We spend some time gathering nice pictures with examples of letters of different styles used together (and there are millions). But we come to understand that the idea doesn’t quite cut it. It’s too complex or something. What if somebody just doesn’t want to play the game—they’ll have to go without chocolate?

By this time we get hit by another idea—a word play. "Sweet dreams"—"Sweet words." Is it a slogan or what?

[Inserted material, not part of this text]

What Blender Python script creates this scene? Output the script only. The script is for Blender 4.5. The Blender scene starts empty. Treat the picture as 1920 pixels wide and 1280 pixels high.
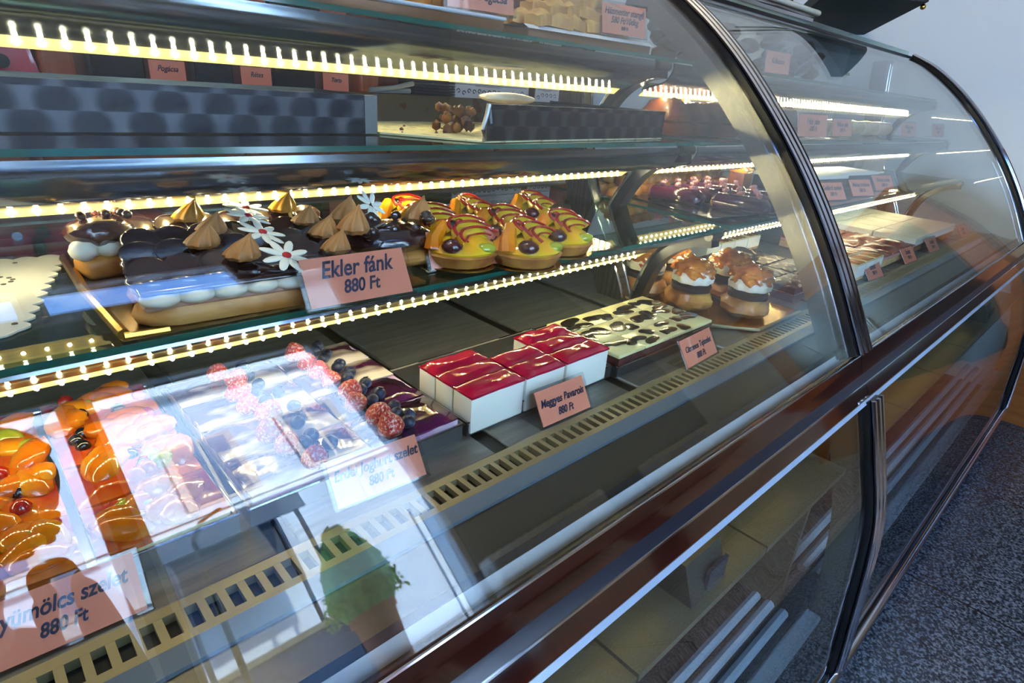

The art director has a good feeling about this, and he’s right: the client immediately forgets about “Like.” “Sweet Words” gets promoted to a name. “Like” bids us farewell and we can’t say we’re sorry. The art director makes a decision to cover the boxes with psychedelic text waves, ether of sweet words. Something like this:

We start to develop and grow the concept. We need four boxes, each with a specific emotion, to cover all occasions. A deeply romantic one. One about friendship. About overall benevolence. And one for nice and tender occasions without sexual innuendo. Making up lists of sweet, sweetish, sugary, luscious, caloric, appetizing, tempting words. The designer and the type designers get down to business.

Trying to estimate how the background and the chocolate itself could look on the packaging. Starting with the test box, the romantic one.

Working through the text.

Starting to polish the background.

Good. Now the next box.

Art director: It comes out as fancifully paunchy with an air of Ukrainian scalp locks.

Type designer: Maybe like this?

Art director: I don’t like it.

Type designer: Or like this?

Art director: OK.

Getting the letters into shape.

Filling the background with suitable phrases, polishing every single letter, pushing the “Hipsterize Colors” button.

Meanwhile, the other type designer is working on the other two boxes. The art director asks to make something unusual, something he’s never seen before.

Ultimately he picks the draft codenamed “sausages” and another totally odd one.

The name is combined with the rest of the elements, the box is covered with words.

Working on the outline of the main text, writing and drawing, writing and drawing.

We decide to make background words in two similar colors to make them look vivid, but not too bright at the same time.

Making the final touches.

At the same time, the photographer is tasked with making photos of the chocolate. The pictures have to look natural and mouthwatering. For each piece we make 5–7 macro photographs gradually moving the focus point. Then these photos are combined in Helicon Focus to get a picture of a piece that is sharp end to end. This solves the problem of small depth of field in macro photography.

Now we have a bunch of very sharp-looking chocolate pieces.

It is much easier to build a nice cube out of parts.

We do the same with nuts.

Creating ikebanas out of cubes and nuts.

Done.

The space between the words on the box is filled with small and fun-looking picture-symbols.

Now, when everybody is starting to think the work is over, it’s time to man up and face the fact that boxes have inner and back sides which also require our attention. Not to mention wrappings for individual candy pieces. And stickers which we decide to put in the box the same way we did with chocolate for children.

As we go, we glue a whole bunch of boxes to test out design ideas.

Giving the boxes to the editors for proofreading.

Creating a pattern for inside decoration.

Assembling and showing to the client.

Thinking about stickers.

The designer is still not happy about the slightly dusty and dull colors. Making the combinations more fresh and vivid, polishing a whole lot of various little things, proofreading and correcting all the texts again, preparing mock-ups.

Changing sticker colors.

At the very last moment it turns out that the back side of the box which has already been proofread and typeset needs to contain a large text block. The typesetter heroically accomplishes the task.

All that’s left is to see how the packaging looks on the shelves. It looks good.